I think genre is significant only insofar as it’s fun to defy it, to blur it. I think it’s important to have a sense of what literary criticism is, what memoir is, what biography is, and then play with those distinctions. I didn’t at all see it as travel writing which is so funny because that’s where it’s shelved at the Strand, and the rights just sold in French to a travel writing publisher. I worry people might be disappointed if they’re expecting some travel writing and they open it up and realize it’s actually a feminist polemic, one that is critical of a too-easy cosmopolitanism, and also of small-minded populism, exclusionism, the way the idea of “belonging” is used against women, refugees, people who we think don’t belong.
I was very gratified that my publisher let me do all this crazy stuff within one book, but it is a bit of a problem once it has to be shelved somewhere. But there are a lot of books being published at this intersection of so many different genres, so clearly they need to make space for us on the shelf!
Have there been any surprises in the reception of your book since publishing?
I’m very happy that people have responded so generously to it. I guess I have felt like – back to the conversation about street harassment – I do wish that I had been a little more explicit because it does feel important, and yet I still have a hard time seeing how that could fit into this book. I’ve been surprised how some readers have felt I didn’t tell the whole story because the book doesn’t deal at length with harassment. For some readers the book isn’t fulfilling without that. I thought that there would be more room for positive writing about the experience of cities. But actually, we’re not quite there yet, we’re not done bitching about how terrible it is.
What projects are you working on now?
I wrote a small book right after I wrote Flâneuse. I wrote it on my phone while I was riding the bus from where I used to live in the fifth arrondissement to where I worked in the seventh arrondissement. I just used my phone as a way of observing the world around me – it’s a collection of diary entries on the bus about life in Paris, what people are doing, what people are wearing, how I’m feeling, written on my iPhone (more smart phone flâneuserie!). And it ended up coinciding with the Charlie Hebdo attacks in 2015. I also had an ectopic pregnancy so it turned out to be a charting of this collective tragedy coinciding with a personal trauma. It turned into a way to look at daily life in the city, again from a transportation perspective, against bigger and smaller traumas. Then the novel I’m writing, I’ve been writing for ten years or something, I just never have time to finish it. It’s called Scaffolding and it’s set in Paris in the present day and in 1972 in the same apartment. So it’s about the different people who lived there at different times. I love thinking about who else has walked these streets, and it extends to the inside as well; who else has lived here?

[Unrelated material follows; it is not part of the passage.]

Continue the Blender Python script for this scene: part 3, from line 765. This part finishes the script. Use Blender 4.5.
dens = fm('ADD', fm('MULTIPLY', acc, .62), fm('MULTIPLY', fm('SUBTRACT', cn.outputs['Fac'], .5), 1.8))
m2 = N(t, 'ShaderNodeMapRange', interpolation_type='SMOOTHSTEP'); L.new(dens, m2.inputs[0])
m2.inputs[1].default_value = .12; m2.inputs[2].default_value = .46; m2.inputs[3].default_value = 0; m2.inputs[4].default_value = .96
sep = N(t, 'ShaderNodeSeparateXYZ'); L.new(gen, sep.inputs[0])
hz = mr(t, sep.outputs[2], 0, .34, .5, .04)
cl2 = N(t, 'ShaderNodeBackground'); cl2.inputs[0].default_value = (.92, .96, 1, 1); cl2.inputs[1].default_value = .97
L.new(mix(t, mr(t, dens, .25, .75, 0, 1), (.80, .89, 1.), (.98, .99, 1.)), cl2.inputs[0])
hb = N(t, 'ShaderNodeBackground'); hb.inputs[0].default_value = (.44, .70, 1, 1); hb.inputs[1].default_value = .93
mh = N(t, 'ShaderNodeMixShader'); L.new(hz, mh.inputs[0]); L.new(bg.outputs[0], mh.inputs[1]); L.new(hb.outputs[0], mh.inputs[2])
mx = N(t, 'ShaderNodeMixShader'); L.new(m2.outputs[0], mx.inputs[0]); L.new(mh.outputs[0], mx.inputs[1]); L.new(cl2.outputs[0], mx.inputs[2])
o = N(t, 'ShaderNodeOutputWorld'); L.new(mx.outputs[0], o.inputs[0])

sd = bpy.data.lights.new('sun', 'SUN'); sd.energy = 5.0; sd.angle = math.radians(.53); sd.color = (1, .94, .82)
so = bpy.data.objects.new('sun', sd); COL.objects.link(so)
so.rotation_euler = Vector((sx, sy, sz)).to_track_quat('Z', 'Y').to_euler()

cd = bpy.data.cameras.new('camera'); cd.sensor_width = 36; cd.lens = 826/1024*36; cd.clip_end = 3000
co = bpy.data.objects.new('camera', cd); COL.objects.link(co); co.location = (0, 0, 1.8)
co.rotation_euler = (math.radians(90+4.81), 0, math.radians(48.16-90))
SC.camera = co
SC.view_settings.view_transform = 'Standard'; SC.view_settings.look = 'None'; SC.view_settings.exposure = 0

Then there’s a bigger non-fiction project about women, art, and monstrosity that I can’t say much about just yet, but I’m very excited about it!
Riley Mang is LAR’s Editor-at-Large. Based in France, she also teaches English and writes book reviews.
Good morning!
I wonder if the fuss about FLANEUSE (the word) is justified since that word (both as a noun and an adjective) has been in use since 1808 (and even ealier as the 16th century, at least as a verb). Mrs Elkin should now that (having now a French passport).
Flaneuse is not HER Invention!
Best regards. A. S. Diettrich-Foulet
Lauren Elkin combines such good writing and human insight and observation (which are the same) with such delightful otherness and alienation. She’s a thin, non-wheel-chaired white person, I know, but her real privileges are to be half-Jewish and to have hated Levittown so much that she found walking down boulevards and sitting in cafes drinking wine and writing life-saving.
Viva otherness as a state of mind and inspiration!